> Exercise objective:
Which lines run from the first one up to and including the one with "COL = SC.collection"? Print exactly those.
[START OF Source data]
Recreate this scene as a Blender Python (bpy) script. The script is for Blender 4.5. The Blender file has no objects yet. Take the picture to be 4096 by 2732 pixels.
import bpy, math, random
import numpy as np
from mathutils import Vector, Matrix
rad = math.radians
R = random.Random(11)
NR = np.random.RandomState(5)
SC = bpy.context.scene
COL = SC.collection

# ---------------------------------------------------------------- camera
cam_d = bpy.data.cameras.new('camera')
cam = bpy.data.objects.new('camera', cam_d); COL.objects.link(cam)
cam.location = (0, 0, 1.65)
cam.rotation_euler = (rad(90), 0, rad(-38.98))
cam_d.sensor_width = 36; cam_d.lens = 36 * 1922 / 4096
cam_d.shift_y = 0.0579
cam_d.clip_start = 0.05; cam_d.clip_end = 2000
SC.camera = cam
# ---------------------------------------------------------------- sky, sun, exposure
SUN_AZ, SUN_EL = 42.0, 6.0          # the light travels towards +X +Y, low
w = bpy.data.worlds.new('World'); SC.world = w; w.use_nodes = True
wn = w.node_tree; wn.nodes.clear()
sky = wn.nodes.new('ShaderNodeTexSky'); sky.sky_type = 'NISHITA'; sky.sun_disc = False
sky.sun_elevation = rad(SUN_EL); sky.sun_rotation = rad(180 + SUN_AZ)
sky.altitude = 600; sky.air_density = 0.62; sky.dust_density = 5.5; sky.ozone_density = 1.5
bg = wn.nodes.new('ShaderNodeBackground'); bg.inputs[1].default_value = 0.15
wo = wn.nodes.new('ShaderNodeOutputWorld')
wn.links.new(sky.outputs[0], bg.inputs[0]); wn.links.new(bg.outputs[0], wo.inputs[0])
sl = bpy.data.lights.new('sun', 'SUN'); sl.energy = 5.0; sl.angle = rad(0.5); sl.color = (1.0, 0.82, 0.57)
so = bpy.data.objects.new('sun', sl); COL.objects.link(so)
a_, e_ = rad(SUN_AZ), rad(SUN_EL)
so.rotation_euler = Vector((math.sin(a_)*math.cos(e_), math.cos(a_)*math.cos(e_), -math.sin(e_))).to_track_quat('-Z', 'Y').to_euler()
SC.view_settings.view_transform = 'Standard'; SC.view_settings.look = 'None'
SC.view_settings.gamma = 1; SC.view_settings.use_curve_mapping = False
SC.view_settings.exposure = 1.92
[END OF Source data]
> Full answer:
Recreate this scene as a Blender Python (bpy) script. The script is for Blender 4.5. The Blender file has no objects yet. Take the picture to be 4096 by 2732 pixels.
import bpy, math, random
import numpy as np
from mathutils import Vector, Matrix
rad = math.radians
R = random.Random(11)
NR = np.random.RandomState(5)
SC = bpy.context.scene
COL = SC.collection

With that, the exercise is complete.